The report also highlights a stark contrast in tax rates between small businesses and their larger corporate competitors if the deduction is not made permanent. In Oklahoma, the C-Corp tax rate would remain at 25% while the small business rate would surge to 44.35%.
However, making the deduction permanent would lead to significant economic benefits, leaving the small business tax rate on a level playing field with its competitors. Additionally, Oklahoma is projected to gain 15,000 new jobs annually over the next 10 years if the deduction remains in place, including an annual GDP increase of $707 million for the first decade and $1.46 billion per year beyond 2035.

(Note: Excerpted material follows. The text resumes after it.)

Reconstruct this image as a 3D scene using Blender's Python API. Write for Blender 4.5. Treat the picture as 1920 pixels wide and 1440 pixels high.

View the report for Oklahoma here.
“Small businesses invest a great deal in communities throughout Oklahoma,” said NFIB Oklahoma State Director Jerrod Shouse. “Congress must support small businesses by making the 20% Small Business Deduction permanent. If the tax deduction expires this year, the tax hike will hurt small business community’s ability to offer more opportunities and innovation.”
The 20% Small Business Tax Deduction, a key provision of the Tax Cuts and Jobs Act of 2017, has empowered millions of small business owners to expand, hire employees, and increase wages. If Congress does not act to make it permanent this year, nine out of 10 small businesses will face a significantly higher tax burden, threatening jobs and economic stability nationwide.